Sometimes I wonder if people think I'm silly for still hurting to the degree that I do over my mom's death, and so I refrain from talking about it.  But what I remind myself of is that the majority of people in my life (thankfully) just don't understand.  I praise God that my friends didn't go through what my sister and I had to as teenagers.  A mom is so significant in a girl's life--especially at our age.  I long for her comfort at every difficult moment and for her celebration at every joyous one.  I wish she saw me graduate college and I wish she saw the births of our little cousins.  I wish she was going to be there at our weddings (if we get married, that is).  I wish I could have shared with her when I found a major to study that I enjoyed and a career that I was passionate about starting.  So many times things happen throughout the day and I think, "I wish I could call up my mom to tell her about this."

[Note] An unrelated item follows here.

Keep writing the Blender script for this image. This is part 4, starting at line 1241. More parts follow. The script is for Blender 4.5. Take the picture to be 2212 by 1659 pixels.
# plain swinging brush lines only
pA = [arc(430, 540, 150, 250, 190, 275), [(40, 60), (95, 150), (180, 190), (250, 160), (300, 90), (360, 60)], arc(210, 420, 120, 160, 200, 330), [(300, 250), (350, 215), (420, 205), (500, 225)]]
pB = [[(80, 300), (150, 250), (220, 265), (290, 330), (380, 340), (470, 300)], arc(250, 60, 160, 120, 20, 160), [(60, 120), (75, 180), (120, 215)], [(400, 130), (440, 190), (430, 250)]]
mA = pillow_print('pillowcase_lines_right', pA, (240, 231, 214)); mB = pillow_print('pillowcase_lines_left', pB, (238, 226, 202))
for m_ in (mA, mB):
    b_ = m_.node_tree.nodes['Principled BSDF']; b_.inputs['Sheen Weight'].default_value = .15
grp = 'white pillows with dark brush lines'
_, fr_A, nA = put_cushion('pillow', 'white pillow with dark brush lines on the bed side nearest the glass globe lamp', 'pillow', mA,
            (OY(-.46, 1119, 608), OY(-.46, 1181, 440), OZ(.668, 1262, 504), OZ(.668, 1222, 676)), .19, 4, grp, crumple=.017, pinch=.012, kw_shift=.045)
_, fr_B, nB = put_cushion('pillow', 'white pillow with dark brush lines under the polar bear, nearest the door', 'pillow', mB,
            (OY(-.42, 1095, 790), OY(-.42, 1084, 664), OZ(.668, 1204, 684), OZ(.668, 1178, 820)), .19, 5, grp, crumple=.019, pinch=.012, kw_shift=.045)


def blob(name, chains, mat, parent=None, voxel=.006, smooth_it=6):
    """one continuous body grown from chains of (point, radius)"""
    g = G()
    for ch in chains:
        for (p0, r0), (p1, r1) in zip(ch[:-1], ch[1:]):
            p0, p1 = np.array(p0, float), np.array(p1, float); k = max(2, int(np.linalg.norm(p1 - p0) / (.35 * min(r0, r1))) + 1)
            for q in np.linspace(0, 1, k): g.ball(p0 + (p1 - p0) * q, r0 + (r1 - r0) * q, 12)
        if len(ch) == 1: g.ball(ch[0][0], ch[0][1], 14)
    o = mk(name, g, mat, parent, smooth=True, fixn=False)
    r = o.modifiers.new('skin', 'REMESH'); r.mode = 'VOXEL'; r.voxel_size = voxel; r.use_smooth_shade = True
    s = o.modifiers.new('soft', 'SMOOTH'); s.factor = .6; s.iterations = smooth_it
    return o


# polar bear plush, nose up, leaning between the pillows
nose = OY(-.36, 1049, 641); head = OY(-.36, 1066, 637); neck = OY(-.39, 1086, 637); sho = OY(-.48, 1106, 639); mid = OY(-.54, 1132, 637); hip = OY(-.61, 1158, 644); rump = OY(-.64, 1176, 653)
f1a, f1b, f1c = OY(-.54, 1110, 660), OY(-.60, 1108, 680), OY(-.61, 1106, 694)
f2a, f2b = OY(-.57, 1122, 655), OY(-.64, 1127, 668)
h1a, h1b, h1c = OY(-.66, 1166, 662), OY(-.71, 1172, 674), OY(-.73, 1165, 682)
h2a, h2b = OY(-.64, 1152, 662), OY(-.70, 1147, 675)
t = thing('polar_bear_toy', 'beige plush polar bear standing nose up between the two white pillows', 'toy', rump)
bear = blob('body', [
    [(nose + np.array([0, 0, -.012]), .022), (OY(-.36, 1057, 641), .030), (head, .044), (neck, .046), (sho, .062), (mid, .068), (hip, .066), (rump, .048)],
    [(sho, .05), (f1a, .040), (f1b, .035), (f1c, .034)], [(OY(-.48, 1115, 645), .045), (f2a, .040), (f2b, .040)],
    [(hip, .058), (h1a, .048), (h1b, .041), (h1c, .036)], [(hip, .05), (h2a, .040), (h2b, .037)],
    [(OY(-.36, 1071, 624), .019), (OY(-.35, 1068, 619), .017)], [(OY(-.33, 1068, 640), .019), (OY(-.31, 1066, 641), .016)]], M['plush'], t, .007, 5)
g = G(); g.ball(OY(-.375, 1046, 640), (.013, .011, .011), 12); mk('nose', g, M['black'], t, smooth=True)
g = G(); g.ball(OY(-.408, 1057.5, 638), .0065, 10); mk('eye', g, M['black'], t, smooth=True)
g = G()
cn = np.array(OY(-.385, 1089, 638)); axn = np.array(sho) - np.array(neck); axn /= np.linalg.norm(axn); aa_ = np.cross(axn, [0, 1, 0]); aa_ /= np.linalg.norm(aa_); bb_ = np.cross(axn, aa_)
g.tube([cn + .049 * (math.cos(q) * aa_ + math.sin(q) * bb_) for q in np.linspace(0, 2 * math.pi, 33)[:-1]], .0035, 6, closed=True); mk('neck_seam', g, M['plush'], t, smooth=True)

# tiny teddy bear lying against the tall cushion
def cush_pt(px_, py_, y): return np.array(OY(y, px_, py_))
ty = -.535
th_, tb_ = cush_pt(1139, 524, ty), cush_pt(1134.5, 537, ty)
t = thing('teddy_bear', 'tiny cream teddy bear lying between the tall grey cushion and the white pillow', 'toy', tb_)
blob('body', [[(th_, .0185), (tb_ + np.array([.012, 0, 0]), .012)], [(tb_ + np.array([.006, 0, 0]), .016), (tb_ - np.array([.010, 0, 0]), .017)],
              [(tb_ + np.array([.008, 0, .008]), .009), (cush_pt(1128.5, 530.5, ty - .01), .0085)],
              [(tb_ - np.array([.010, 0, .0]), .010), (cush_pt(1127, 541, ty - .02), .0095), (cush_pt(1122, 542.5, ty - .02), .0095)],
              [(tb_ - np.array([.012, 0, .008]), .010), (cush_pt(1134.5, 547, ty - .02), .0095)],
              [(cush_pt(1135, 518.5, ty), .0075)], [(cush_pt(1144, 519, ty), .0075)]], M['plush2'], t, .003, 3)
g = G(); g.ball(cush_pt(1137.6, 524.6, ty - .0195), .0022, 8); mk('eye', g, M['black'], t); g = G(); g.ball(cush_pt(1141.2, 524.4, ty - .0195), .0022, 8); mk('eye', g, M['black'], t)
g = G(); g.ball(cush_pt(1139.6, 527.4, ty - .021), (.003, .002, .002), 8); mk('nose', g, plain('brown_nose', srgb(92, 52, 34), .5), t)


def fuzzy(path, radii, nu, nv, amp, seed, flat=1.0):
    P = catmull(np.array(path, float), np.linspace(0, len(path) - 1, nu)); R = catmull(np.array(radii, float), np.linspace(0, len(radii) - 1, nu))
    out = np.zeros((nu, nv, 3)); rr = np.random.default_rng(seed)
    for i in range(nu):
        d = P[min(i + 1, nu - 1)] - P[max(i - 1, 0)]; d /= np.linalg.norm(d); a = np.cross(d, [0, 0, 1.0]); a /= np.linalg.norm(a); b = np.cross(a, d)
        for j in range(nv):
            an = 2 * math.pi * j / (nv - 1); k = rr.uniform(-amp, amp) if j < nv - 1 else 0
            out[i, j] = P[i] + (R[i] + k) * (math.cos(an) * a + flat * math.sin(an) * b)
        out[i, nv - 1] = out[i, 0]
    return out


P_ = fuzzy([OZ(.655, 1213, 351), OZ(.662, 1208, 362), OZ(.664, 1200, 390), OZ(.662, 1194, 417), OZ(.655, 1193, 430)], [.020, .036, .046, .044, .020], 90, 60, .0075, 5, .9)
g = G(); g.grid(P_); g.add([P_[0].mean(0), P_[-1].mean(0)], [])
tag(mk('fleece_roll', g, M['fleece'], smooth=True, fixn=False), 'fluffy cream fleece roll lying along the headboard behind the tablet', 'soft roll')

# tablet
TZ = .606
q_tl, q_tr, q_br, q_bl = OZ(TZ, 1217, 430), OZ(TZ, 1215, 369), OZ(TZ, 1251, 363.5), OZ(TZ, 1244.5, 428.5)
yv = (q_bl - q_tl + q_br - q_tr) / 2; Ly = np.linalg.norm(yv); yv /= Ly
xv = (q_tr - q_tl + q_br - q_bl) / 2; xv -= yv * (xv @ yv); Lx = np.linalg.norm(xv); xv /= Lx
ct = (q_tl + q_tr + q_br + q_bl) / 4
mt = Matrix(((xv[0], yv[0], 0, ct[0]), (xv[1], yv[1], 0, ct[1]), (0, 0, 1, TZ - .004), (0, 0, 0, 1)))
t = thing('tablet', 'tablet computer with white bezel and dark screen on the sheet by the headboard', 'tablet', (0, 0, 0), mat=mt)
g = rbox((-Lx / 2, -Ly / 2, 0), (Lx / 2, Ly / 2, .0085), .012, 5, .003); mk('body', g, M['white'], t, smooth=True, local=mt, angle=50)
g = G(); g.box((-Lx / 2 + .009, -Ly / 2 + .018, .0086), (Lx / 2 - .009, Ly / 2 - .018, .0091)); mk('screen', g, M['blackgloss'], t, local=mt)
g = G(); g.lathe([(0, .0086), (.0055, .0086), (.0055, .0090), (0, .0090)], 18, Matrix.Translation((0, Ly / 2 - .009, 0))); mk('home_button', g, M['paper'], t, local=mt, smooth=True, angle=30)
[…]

I miss her laugh and her constant involvement in my life.  I miss her telling me how proud she is of me.  I miss her cooking and her giving heart.  I miss her making up crazy stories about our neighbors at the beach.  Mostly, I just miss her hugs and having someone who would lay down next to me and hold me.

I just miss her.

I sat on the floor, heart aching from the loss of that comforting smell, lips quivering as they wished for one last chance to apologize and say, "I love you."

Eventually I pulled myself together and dug to the bottom of the box, where I found the sweatshirt that reminds me of my mom more than any other article of clothing.  Walking into my room, I slipped it over my head and gazed in the mirror.  I look like her, only younger and with longer hair and bigger glasses.  And now I sit on my bed, the scent from this sweatshirt I'm wearing rising into my nose.

For now, I smell like her, too.

But the scent will fade, just like it did from the other articles of clothing I've taken from her closet.  And I'm sure over time, the memories will fade too, just like they did of the other family members who have passed away.

And this pain?  Maybe one day it will fade.  But for now, for today, it hurts just as much as it did back then.